Los individuos que son elegidos para ejercer funciones en representación del pueblo son llamados “mandatarios”. En el sistema democrático, su rol está marcado por la Constitución y tanto su poder como su durabilidad en el cargo se encuentran determinados por la ley.
Sin embargo, lamentablemente, algunas personas a las que se les confiere el mandato, luego de ejercer la función pública en forma continuada, no sienten que son “mandatarios” de los cargos sino “propietarios”. Se creen dueños indispensables del destino del país y esto los lleva a desarrollar un amplio sentido de impunidad.
Guillermo O’Donnell describió, a mediados de la década del noventa, el surgimiento de un nuevo tipo de democracia que se desprende de la que conocemos como representativa y lleva el nombre de “delegativa”. Según el fallecido politólogo argentino, esta democracia delegativa se basa en la premisa de que aquel que gana una elección presidencial se arroga “el derecho a gobernar como él considere apropiado”, y se encuentra limitado únicamente por dos cosas: la dura realidad de las relaciones de poder existentes y el carácter temporal que le marca la propia Constitución.
O’Donnell describió que en este tipo de democracias los presidentes se sitúan a sí mismos “tanto sobre los partidos políticos como sobre los intereses organizados”, y agregó también que para aquellos que suscriben a esta concepción delegativa del poder “otras instituciones como los tribunales de justicia y el poder legislativo constituyen estorbos”.
Cualquier parecido con la realidad no es pura coincidencia.
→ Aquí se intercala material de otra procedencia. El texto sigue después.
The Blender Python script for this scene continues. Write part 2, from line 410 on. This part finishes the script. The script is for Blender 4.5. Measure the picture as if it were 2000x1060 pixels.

El Poder Ejecutivo suprimió hace tiempo el debate parlamentario y se adueñó del Poder Legislativo. Con la reciente reforma busca dominar por completo un Poder Judicial al cual ya le designó el 54% de los jueces nacionales y, paralelamente, no permite funcionar a los organismos de auditoría y control, creados por la Constitución para tales fines. ¿De qué manera? Recortando sus presupuestos y poniendo cuadros políticos propios en puestos clave, convirtiendo así a quien debería ser “controlado” ni más ni menos que en “controlador”.
El mandatario es un representante que desempeña su función como una misión y sabe que debe responder al pueblo que lo eligió. El propietario, en cambio, sólo se debe a sí mismo. Es dueño absoluto de sus actos y ejerce un poder que le es propio.
El gobierno nacional se considera hoy por encima de su rol y se siente “muy dueño” de hacer con el mandato lo que quiera. Sus funcionarios no están dispuestos a rendir las cuentas que sí exigen al Poder Judicial; se manejan con total impunidad.
En un sistema democrático los presidentes no deben gobernar sin ningún tipo de restricción ni control, y los votantes no deben convertirse en una audiencia pasiva de un gobierno de “salvadores de la patria”. El representante está obligado a actuar en interés de los representados que le otorgaron para ello una autorización temporal, y debe respetar y escuchar el pensamiento de sus pares en quienes está representada también gran parte de la sociedad. El único dueño del poder es el pueblo.